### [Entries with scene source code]
====================

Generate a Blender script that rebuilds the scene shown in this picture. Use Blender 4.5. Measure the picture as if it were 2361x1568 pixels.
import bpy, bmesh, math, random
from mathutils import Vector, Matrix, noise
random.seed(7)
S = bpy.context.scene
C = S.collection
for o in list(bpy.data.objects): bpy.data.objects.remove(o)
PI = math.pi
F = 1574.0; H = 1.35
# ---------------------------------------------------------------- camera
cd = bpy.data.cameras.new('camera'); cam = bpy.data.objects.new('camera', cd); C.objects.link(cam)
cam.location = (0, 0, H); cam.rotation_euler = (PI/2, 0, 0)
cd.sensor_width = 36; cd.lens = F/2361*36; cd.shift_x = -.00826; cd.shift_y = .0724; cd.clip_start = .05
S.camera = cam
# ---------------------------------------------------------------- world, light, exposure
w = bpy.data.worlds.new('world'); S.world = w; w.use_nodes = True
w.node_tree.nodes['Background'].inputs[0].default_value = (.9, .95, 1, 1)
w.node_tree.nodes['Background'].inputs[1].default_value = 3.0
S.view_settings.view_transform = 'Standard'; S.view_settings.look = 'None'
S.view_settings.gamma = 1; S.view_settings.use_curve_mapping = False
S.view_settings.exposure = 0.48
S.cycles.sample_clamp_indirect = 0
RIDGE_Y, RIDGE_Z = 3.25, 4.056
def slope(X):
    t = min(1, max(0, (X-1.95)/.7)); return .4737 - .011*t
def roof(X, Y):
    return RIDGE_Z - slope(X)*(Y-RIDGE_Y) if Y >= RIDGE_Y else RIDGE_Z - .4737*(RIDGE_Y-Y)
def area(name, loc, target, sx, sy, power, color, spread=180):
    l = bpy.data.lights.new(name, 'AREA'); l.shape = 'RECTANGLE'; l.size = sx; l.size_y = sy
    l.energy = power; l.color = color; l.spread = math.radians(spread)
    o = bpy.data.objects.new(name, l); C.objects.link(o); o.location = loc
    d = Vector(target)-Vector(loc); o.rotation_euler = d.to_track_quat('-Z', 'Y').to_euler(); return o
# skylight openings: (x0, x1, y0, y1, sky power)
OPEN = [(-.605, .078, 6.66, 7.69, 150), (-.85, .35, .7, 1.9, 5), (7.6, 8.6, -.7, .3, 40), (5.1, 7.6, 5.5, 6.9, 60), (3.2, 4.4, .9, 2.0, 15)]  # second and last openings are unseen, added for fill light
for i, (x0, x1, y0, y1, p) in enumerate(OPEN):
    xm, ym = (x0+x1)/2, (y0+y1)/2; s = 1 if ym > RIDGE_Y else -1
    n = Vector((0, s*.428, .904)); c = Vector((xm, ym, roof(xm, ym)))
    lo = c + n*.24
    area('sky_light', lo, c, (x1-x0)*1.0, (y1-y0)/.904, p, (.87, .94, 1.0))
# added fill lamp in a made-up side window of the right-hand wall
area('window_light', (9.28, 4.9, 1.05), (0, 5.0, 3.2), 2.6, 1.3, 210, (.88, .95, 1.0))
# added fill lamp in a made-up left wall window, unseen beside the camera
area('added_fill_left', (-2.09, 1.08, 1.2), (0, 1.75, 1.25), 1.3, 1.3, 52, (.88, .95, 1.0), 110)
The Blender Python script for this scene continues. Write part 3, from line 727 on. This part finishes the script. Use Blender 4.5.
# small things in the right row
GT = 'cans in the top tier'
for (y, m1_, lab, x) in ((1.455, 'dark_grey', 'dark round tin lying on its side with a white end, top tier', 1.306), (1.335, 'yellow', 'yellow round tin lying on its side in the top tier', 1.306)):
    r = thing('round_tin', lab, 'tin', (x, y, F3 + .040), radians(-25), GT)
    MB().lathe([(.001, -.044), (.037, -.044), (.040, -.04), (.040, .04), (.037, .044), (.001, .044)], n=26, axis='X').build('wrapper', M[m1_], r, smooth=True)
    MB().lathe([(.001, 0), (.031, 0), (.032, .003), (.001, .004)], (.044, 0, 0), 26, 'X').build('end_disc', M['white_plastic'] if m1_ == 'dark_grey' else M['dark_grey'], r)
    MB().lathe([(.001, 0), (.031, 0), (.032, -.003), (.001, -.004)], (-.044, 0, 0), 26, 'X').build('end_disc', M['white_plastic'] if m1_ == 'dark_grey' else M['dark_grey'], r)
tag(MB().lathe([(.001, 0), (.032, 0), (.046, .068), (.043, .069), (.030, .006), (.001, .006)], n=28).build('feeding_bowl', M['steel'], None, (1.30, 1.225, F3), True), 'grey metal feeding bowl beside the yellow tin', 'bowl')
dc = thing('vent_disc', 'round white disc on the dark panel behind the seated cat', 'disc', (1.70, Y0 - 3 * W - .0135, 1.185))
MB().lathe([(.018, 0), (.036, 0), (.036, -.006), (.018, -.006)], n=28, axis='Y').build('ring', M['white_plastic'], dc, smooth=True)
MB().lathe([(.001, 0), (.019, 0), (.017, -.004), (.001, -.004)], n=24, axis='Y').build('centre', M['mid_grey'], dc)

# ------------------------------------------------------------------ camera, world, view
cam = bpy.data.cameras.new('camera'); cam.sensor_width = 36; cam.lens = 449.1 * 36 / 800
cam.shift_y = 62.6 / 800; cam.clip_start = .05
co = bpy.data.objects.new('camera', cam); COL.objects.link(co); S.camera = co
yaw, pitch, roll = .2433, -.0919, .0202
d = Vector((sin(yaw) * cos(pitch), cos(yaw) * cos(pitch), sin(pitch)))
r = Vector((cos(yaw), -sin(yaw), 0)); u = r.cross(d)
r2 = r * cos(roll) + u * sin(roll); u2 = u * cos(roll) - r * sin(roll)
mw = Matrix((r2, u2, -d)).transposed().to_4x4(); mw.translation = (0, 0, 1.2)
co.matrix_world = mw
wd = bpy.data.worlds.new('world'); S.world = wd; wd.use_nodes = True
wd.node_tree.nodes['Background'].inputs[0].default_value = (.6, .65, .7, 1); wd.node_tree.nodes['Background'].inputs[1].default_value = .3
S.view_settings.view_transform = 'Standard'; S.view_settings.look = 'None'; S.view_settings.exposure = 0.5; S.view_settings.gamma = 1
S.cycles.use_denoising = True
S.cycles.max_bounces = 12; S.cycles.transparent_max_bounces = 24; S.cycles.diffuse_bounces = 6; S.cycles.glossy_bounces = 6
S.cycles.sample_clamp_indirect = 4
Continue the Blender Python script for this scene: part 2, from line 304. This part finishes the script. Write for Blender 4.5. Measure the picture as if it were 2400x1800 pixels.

====================

### [Problem to solve]
Write each line above out exactly.

### [Task result]
Generate a Blender script that rebuilds the scene shown in this picture. Use Blender 4.5. Measure the picture as if it were 2361x1568 pixels.
import bpy, bmesh, math, random
from mathutils import Vector, Matrix, noise
random.seed(7)
S = bpy.context.scene
C = S.collection
for o in list(bpy.data.objects): bpy.data.objects.remove(o)
PI = math.pi
F = 1574.0; H = 1.35
# ---------------------------------------------------------------- camera
cd = bpy.data.cameras.new('camera'); cam = bpy.data.objects.new('camera', cd); C.objects.link(cam)
cam.location = (0, 0, H); cam.rotation_euler = (PI/2, 0, 0)
cd.sensor_width = 36; cd.lens = F/2361*36; cd.shift_x = -.00826; cd.shift_y = .0724; cd.clip_start = .05
S.camera = cam
# ---------------------------------------------------------------- world, light, exposure
w = bpy.data.worlds.new('world'); S.world = w; w.use_nodes = True
w.node_tree.nodes['Background'].inputs[0].default_value = (.9, .95, 1, 1)
w.node_tree.nodes['Background'].inputs[1].default_value = 3.0
S.view_settings.view_transform = 'Standard'; S.view_settings.look = 'None'
S.view_settings.gamma = 1; S.view_settings.use_curve_mapping = False
S.view_settings.exposure = 0.48
S.cycles.sample_clamp_indirect = 0
RIDGE_Y, RIDGE_Z = 3.25, 4.056
def slope(X):
    t = min(1, max(0, (X-1.95)/.7)); return .4737 - .011*t
def roof(X, Y):
    return RIDGE_Z - slope(X)*(Y-RIDGE_Y) if Y >= RIDGE_Y else RIDGE_Z - .4737*(RIDGE_Y-Y)
def area(name, loc, target, sx, sy, power, color, spread=180):
    l = bpy.data.lights.new(name, 'AREA'); l.shape = 'RECTANGLE'; l.size = sx; l.size_y = sy
    l.energy = power; l.color = color; l.spread = math.radians(spread)
    o = bpy.data.objects.new(name, l); C.objects.link(o); o.location = loc
    d = Vector(target)-Vector(loc); o.rotation_euler = d.to_track_quat('-Z', 'Y').to_euler(); return o
# skylight openings: (x0, x1, y0, y1, sky power)
OPEN = [(-.605, .078, 6.66, 7.69, 150), (-.85, .35, .7, 1.9, 5), (7.6, 8.6, -.7, .3, 40), (5.1, 7.6, 5.5, 6.9, 60), (3.2, 4.4, .9, 2.0, 15)]  # second and last openings are unseen, added for fill light
for i, (x0, x1, y0, y1, p) in enumerate(OPEN):
    xm, ym = (x0+x1)/2, (y0+y1)/2; s = 1 if ym > RIDGE_Y else -1
    n = Vector((0, s*.428, .904)); c = Vector((xm, ym, roof(xm, ym)))
    lo = c + n*.24
    area('sky_light', lo, c, (x1-x0)*1.0, (y1-y0)/.904, p, (.87, .94, 1.0))
# added fill lamp in a made-up side window of the right-hand wall
area('window_light', (9.28, 4.9, 1.05), (0, 5.0, 3.2), 2.6, 1.3, 210, (.88, .95, 1.0))
# added fill lamp in a made-up left wall window, unseen beside the camera
area('added_fill_left', (-2.09, 1.08, 1.2), (0, 1.75, 1.25), 1.3, 1.3, 52, (.88, .95, 1.0), 110)
The Blender Python script for this scene continues. Write part 3, from line 727 on. This part finishes the script. Use Blender 4.5.
# small things in the right row
GT = 'cans in the top tier'
for (y, m1_, lab, x) in ((1.455, 'dark_grey', 'dark round tin lying on its side with a white end, top tier', 1.306), (1.335, 'yellow', 'yellow round tin lying on its side in the top tier', 1.306)):
    r = thing('round_tin', lab, 'tin', (x, y, F3 + .040), radians(-25), GT)
    MB().lathe([(.001, -.044), (.037, -.044), (.040, -.04), (.040, .04), (.037, .044), (.001, .044)], n=26, axis='X').build('wrapper', M[m1_], r, smooth=True)
    MB().lathe([(.001, 0), (.031, 0), (.032, .003), (.001, .004)], (.044, 0, 0), 26, 'X').build('end_disc', M['white_plastic'] if m1_ == 'dark_grey' else M['dark_grey'], r)
    MB().lathe([(.001, 0), (.031, 0), (.032, -.003), (.001, -.004)], (-.044, 0, 0), 26, 'X').build('end_disc', M['white_plastic'] if m1_ == 'dark_grey' else M['dark_grey'], r)
tag(MB().lathe([(.001, 0), (.032, 0), (.046, .068), (.043, .069), (.030, .006), (.001, .006)], n=28).build('feeding_bowl', M['steel'], None, (1.30, 1.225, F3), True), 'grey metal feeding bowl beside the yellow tin', 'bowl')
dc = thing('vent_disc', 'round white disc on the dark panel behind the seated cat', 'disc', (1.70, Y0 - 3 * W - .0135, 1.185))
MB().lathe([(.018, 0), (.036, 0), (.036, -.006), (.018, -.006)], n=28, axis='Y').build('ring', M['white_plastic'], dc, smooth=True)
MB().lathe([(.001, 0), (.019, 0), (.017, -.004), (.001, -.004)], n=24, axis='Y').build('centre', M['mid_grey'], dc)

# ------------------------------------------------------------------ camera, world, view
cam = bpy.data.cameras.new('camera'); cam.sensor_width = 36; cam.lens = 449.1 * 36 / 800
cam.shift_y = 62.6 / 800; cam.clip_start = .05
co = bpy.data.objects.new('camera', cam); COL.objects.link(co); S.camera = co
yaw, pitch, roll = .2433, -.0919, .0202
d = Vector((sin(yaw) * cos(pitch), cos(yaw) * cos(pitch), sin(pitch)))
r = Vector((cos(yaw), -sin(yaw), 0)); u = r.cross(d)
r2 = r * cos(roll) + u * sin(roll); u2 = u * cos(roll) - r * sin(roll)
mw = Matrix((r2, u2, -d)).transposed().to_4x4(); mw.translation = (0, 0, 1.2)
co.matrix_world = mw
wd = bpy.data.worlds.new('world'); S.world = wd; wd.use_nodes = True
wd.node_tree.nodes['Background'].inputs[0].default_value = (.6, .65, .7, 1); wd.node_tree.nodes['Background'].inputs[1].default_value = .3
S.view_settings.view_transform = 'Standard'; S.view_settings.look = 'None'; S.view_settings.exposure = 0.5; S.view_settings.gamma = 1
S.cycles.use_denoising = True
S.cycles.max_bounces = 12; S.cycles.transparent_max_bounces = 24; S.cycles.diffuse_bounces = 6; S.cycles.glossy_bounces = 6
S.cycles.sample_clamp_indirect = 4
Continue the Blender Python script for this scene: part 2, from line 304. This part finishes the script. Write for Blender 4.5. Measure the picture as if it were 2400x1800 pixels.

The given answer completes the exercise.